One can not be a New Atheist (or New {anything}) after one is dead but Bertrand Russell's words are seminal to today's outspoken rationalism and humanism.

By NewEnglandBob (not verified) on 08 Dec 2009 #permalink

But Bertrand Russel was Hurting The Cause (TM) and causing Deep Rifts (TM)!

By Valhar2000 (not verified) on 09 Dec 2009 #permalink

He also said:

So far as I can remember, there is not one word in the Gospels in praise of intelligence.

Still, there are many who use their Bibles as Science substitutes.

Spinoza said the same thing (Ethics, appendix to part 1):

All such opinions [misconceptions] spring from the notion commonly entertained, that all things in nature act as men themselves act, namely, with an end in view. It is accepted as certain, that God himself directs all things to a definite goal (for it is said that God made all things for man, and man that he might worship him)....

After men persuaded themselves, that everything which is created is created for their sake, they were bound to consider as the chief quality in everything that which is most useful to themselves, and to account those things the best of all which have the most beneficial effect on mankind. Further, they were bound to form abstract notions for the explanation of the nature of things, such as goodness, badness, order, confusion, warmth, cold, beauty, deformity, and so on ; and from the belief that they are free agents arose the further notions of praise and blame, sin and merit.

Spinoza's point was not that God does not exist, but that he is wrongly conceived.
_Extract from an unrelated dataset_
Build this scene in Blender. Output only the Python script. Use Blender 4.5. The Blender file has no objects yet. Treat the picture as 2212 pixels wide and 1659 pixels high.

In the foregoing I have explained the nature and properties of God. I have shown that he necessarily exists, that he is one : that he is, and acts solely by the necessity of his own nature ; that he is the free cause of all things, and how he is so ; that all things are in God, and so depend on him, that without him they could neither exist nor be conceived ; lastly, that all things are predetermined by God, not through his free will or absolute fiat, but from the very nature of God or infinite power.